The ballpoint pen origins date right back to 1888, when the first patent was registered to John J Loud who was trying to design a pen that would reliably write on things other than paper. However the design was not suitable for everyday use, and never took off.

For decades after Mr Louds design, there were several more unsuccessful attempts at the ballpoint, most of which had trouble with even distribution of ink, and clogging. It wasn’t until a Hungarian man named László Bíró came up with a new design based on quick drying newspaper ink that the ballpoint really started to gain traction. Bíró enlisted the help of his brother György who was a chemist and the pair of them (who had to flee Germany in WWII) went into business in Argentina. They licensed the design out to several different countries over the next years following the end of the war, and high sales established the Bíró name as the household synonym for a ballpoint pen today.

During the 1950s, the ballpoint market had become crowded, and consumer interest had plunged. It wasn’t until Parker released the Jotter in in 1954, which was a huge success, selling millions in less than a year that it took off again. Around this time the Bic ballpoint was also introduced, and during the 1960’s saw huge success, driving the price of ballpoint pens down with high competition.

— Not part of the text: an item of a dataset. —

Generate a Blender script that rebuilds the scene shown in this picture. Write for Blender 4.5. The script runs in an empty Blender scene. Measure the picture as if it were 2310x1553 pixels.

Since then the design has been super-refined so that now a cheap ballpoint, will often write with similar quality to a more expensive option, with the latter benefiting from having removeable refills, which can come in various colours.

The ballpoint today is the most popular pen worldwide, and is the go to note taker for most people. Despite the increase in digital devices, and screen based working, we don’t see the ballpoint going away anytime soon.